Habermas: ¿Qué otra nos queda que apostar a ese caballo de tiro? Estados Unidos saldrá debilitado de la doble crisis actual pero, por ahora, sigue siendo la superpotencia mundial liberal y se encuentra en una situación que lo invita a revisar a fondo su autoimagen paternalista del que hace feliz al mundo. La exportación a todo el mundo de su forma de vida surgió del erróneo universalismo centrado, propio de los antiguos reinos. La modernidad, en cambio, se nutre del universalismo descentrado propio del respeto igualitario hacia cada uno. Estados Unidos, por su propio interés, no solamente debería abandonar su actitud contraproducente frente a las Naciones Unidas sino colocarse a la punta del movimiento reformista. Históricamente visto, la conjunción de cuatro factores —su estatuto de superpotencia, ser la democracia más antigua de la Tierra, la subida al poder de, así lo espero, un presidente visionario, así como una cultura política en la que las orientaciones normativas encuentran una resonancia notable— representa una constelación fabulosa.

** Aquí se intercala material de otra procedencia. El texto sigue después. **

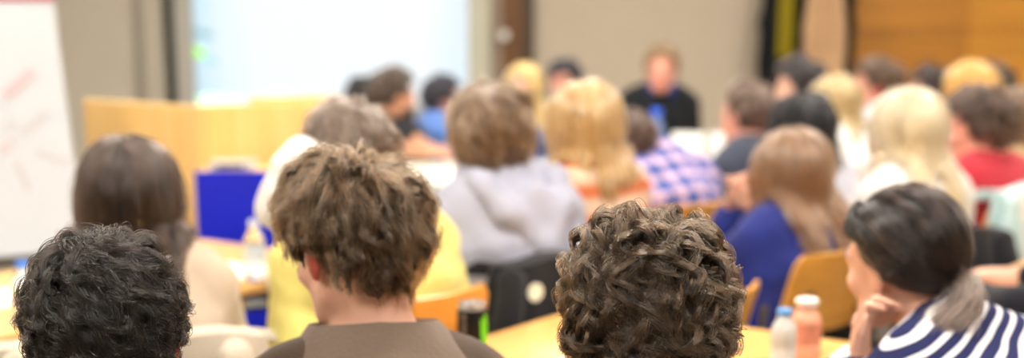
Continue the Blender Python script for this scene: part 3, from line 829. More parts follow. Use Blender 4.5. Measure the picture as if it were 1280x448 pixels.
def nrm(v): v = np.asarray(v, float); return v / (np.linalg.norm(v) + 1e-9)
def make_chair(label, x, y, yaw, hgt=.86):
    """beech shell chair on a steel frame; (x, y) = seat centre"""
    c = empty('chair', label, 'chair', (x, y, 0), rad(yaw))
    def seat(u, v):
        a, b = (u - .5) * 2, (v - .5) * 2
        r = 1 - .06 * (abs(a) ** 4) * (abs(b) ** 4)
        return (a * .19 * r, b * .18 * r, .445 - .018 * max(0, b) ** 2 * 1.4 + .012 * a * a - .012 * (1 - b * b) * (1 - a * a))
    MB().panel(seat, 16, 14, .012).build('seat', M_beech, c, smooth=True)
    z0 = .615
    def back(u, v):
        a = (u - .5) * 2
        w = .205 - .012 * v
        e = max(0, abs(v - .5) * 2 - .7) / .3; cr = 1 - .10 * e ** 2
        return (a * w * cr, -.205 - .035 * v + .045 * a * a - .02 * v * v, z0 + v * (hgt - z0) + .0 * a)
    MB().panel(back, 18, 10, .012).build('backrest', M_beech, c, smooth=True)
    fr = MB()
    for sx in (-1, 1):
        fr.tube([(sx * .16, .15, .43), (sx * .175, -.02, .432), (sx * .175, -.17, .44), (sx * .172, -.218, .49), (sx * .17, -.226, .60), (sx * .168, -.243, .74)], .010, 8)
    fr.tube([(-.175, .0, .428), (.175, .0, .428)], .009, 8)
    fr.build('frame', M_steel, c, smooth=True)
    for sx, yy, ye in ((-1, .15, .17), (1, .15, .17), (-1, -.16, -.19), (1, -.16, -.19)):
        MB().tube([(sx * .165, yy, .43), (sx * .18, ye, .012)], .0105, 8).lathe([(.001, 0), (.014, 0), (.014, .02), (.011, .022)], (sx * .18, ye, 0), 10).build('leg', M_steel, c, smooth=True)
    return c

U_ = nrm(gp(735, 370, .75) - gp(600, 410, .75)); N_ = np.array([U_[1], -U_[0], 0]); ROW = math.degrees(math.atan2(U_[1], U_[0]))
B1 = gp(600, 410, .75)                               # a point of the near table's far edge
def on(base, u, n): return np.array([base[0], base[1], 0]) + U_ * u + N_ * n
def un(p): d = np.array([p[0] - B1[0], p[1] - B1[1], 0]); return float(d @ U_), float(d @ N_)
def table(label, c, L, W, ang, z=.75, m=None, inset=.08, lin=None, name='table', group=None):
    t = empty(name, label, 'table', (c[0], c[1], 0), rad(ang), group)
    MB().box((0, 0, z - .0125), (L, W, .025)).build('tabletop', m or M_table, t, bevel=.005)
    MB().box((0, W / 2 - inset, z - .05), (L - 2 * inset, .02, .05)).box((0, -W / 2 + inset, z - .05), (L - 2 * inset, .02, .05)).build('apron', M_steel, t, bevel=.003)
    for sx in (-1, 1):
        for sy in (-1, 1):
            MB().tube([(sx * (L / 2 - (lin or inset)), sy * (W / 2 - inset), z - .025), (sx * (L / 2 - (lin or inset)), sy * (W / 2 - inset), 0)], .02, 12).build('leg', M_steel, t, smooth=True)
    return t
def trow(label, u0, u1, n0, n1, **k):
    return table(label, on(B1, (u0 + u1) / 2, (n0 + n1) / 2), u1 - u0, n1 - n0, ROW, **k)
trow('pale beech table with a black drink can, behind the brown collared shirt', -.70, .365, .06, .765)
trow('long beech table in front of the woman with long dark hair', -1.7, .5, -1.5, -.80)
trow('beech table at the right, holding crossed forearms and a camera', .78, 2.5, .74, 1.12, inset=.06, lin=.55)
FACE = -N_                                             # the way the rows face
def chair_spot(corner, z, right, U_=U_, FACE=FACE):
    """seat centre of a chair whose upper back corner is seen at a photo pixel"""
    c = gp(corner[0], corner[1], z); c[2] = 0
    return c + U_ * (-.176 if right else .176) + FACE * .262
NAVY_CHAIR = chair_spot((1022, 323), .835, False, np.array([math.cos(rad(44)), math.sin(rad(44)), 0]), np.array([-math.sin(rad(44)), math.cos(rad(44)), 0]))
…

Estados Unidos se encuentra hoy profundamente desconcertado por el fracaso de su aventura unilateralista, por la autodestrucción del neoliberalismo y el abuso de su excepcional consciencia. ¿Por qué no habría de recomponerse, como tantas veces antes, y tratar de integrar a tiempo a las superpotencias de hoy —a las superpotencias del mañana— en un orden internacional que ya no requiera de superpotencias? ¿Por qué un presidente que —ganador de unas elecciones decisivas— encuentra tan sólo un mínimo margen de acción en el interior no habría de aprovechar al menos en su política exterior esa razonable oportunidad, esa oportunidad de la razón?

ZEIT: Con esa idea tan sólo lograría arrancarles una sonrisa cansada a los llamados realistas.

Habermas: Sé que hay muchas cosas que se oponen a ello. El nuevo presidente americano tendría que imponerse en contra de las élites de su propio partido dependientes de Wall Street; seguramente también tendría que ser disuadido de obedecer a los obvios reflejos de un nuevo proteccionismo. Y para lograr ese viraje radical, los Estados Unidos necesitarían del impulso amistoso de un aliado leal pero seguro de sí mismo. Por supuesto que un Occidente “bipolar”, en sentido creativo, sólo puede existir si la UE aprende a hablar hacia el exterior con una sola voz y, bueno, a emplear el capital de confianza internacional ahorrado para actuar, ella misma, de forma sabia. El “sí, pero…” salta a la vista. Lo que en tiempos de crisis se requiere es una perspectiva más amplia que el consejo de la corriente dominante y el chiquiteo del mero diletantismo.